TA had been engaged in litigation concerning GA for approximately two years and the nature of his correspondence to the local authority was ‘abusive and inflammatory’ to such an extent that the local authority deemed TA a ‘vexatious complainant’ in March 2019 in line with the Local Government & Social Care Ombudsman’s guidance on managing unreasonable complaint behaviour. The decision was reviewed but ultimately extended until 12 September 2021 as TA refused to accept limits to his behaviour. 

By the latter part of 2020, TA’s behaviour had extended to the Court of Protection court office.

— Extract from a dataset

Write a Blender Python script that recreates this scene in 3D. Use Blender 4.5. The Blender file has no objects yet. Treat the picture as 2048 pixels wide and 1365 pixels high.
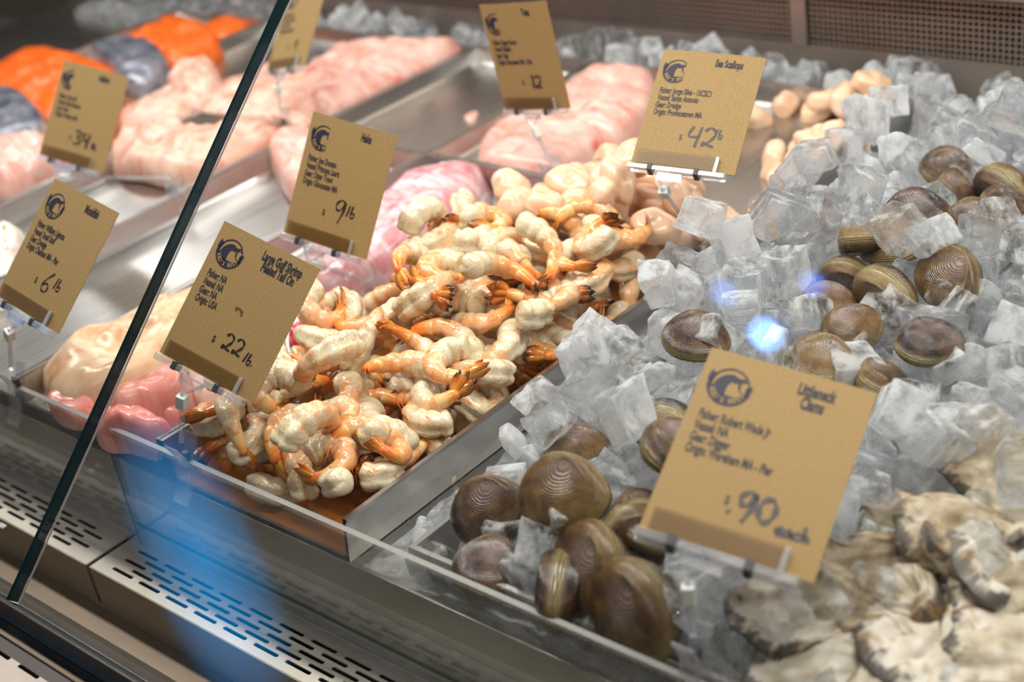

The Operations Manager noted excessive email traffic generated by TA who copied in ‘100s’ of other recipients, along with excessive telephone calls with abusive comments, primarily directed at the judiciary. Further, TA made 39 COP9 applications over a 24 month period.

TA dismissed the evidence of the Operations Manager, describing the statement as a “badly drafted pathetic attempt at a fraudulent witness statement”.  He did not deny the volume of his correspondence but sought to justify it on the basis that HMCTS staff were engaged in a deliberate attempt to pervert the course of justice, in collaboration with the judiciary. 

The court found no justification for the volume and nature of the correspondence from TA. It was wholly disproportionate and no doubt a significant distraction for the court staff. The court cited the obiter remarks of King LJ in Agarwala v Agarwala [2016] EWCA Civ 1252 which considered general judicial case management powers to regulate communications with the court to avoid ‘a torrent of informal, unfocussed emails’Support for this approach was further located in the Court of Appeal’s judgment in Attorney-General v Ebert [2002] 2 All ER 789 where Brooke LJ observed at para 35 that by exercise of the inherent jurisdiction, the court’s supervisory role extends to the regulation of the manner in which the court process may in general be exercised, including the power to restrain litigants from wasting the time of court staff and disturbing the orderly conduct of court processes in ‘completely obsessive pursuit of their own litigation’. 

The court therefore proposed to make the ‘exceptional’ order of restraining TA from communicating with the court office by email and telephone. TA could continue to send letters if necessary, but he could not expect a response if his correspondence was abusive. While Brooke LJ contemplated the exercise of the inherent jurisdiction, the court proposed to rely on section 47(1) Mental Capacity Act 2005.

A penal notice was attached to the injunction.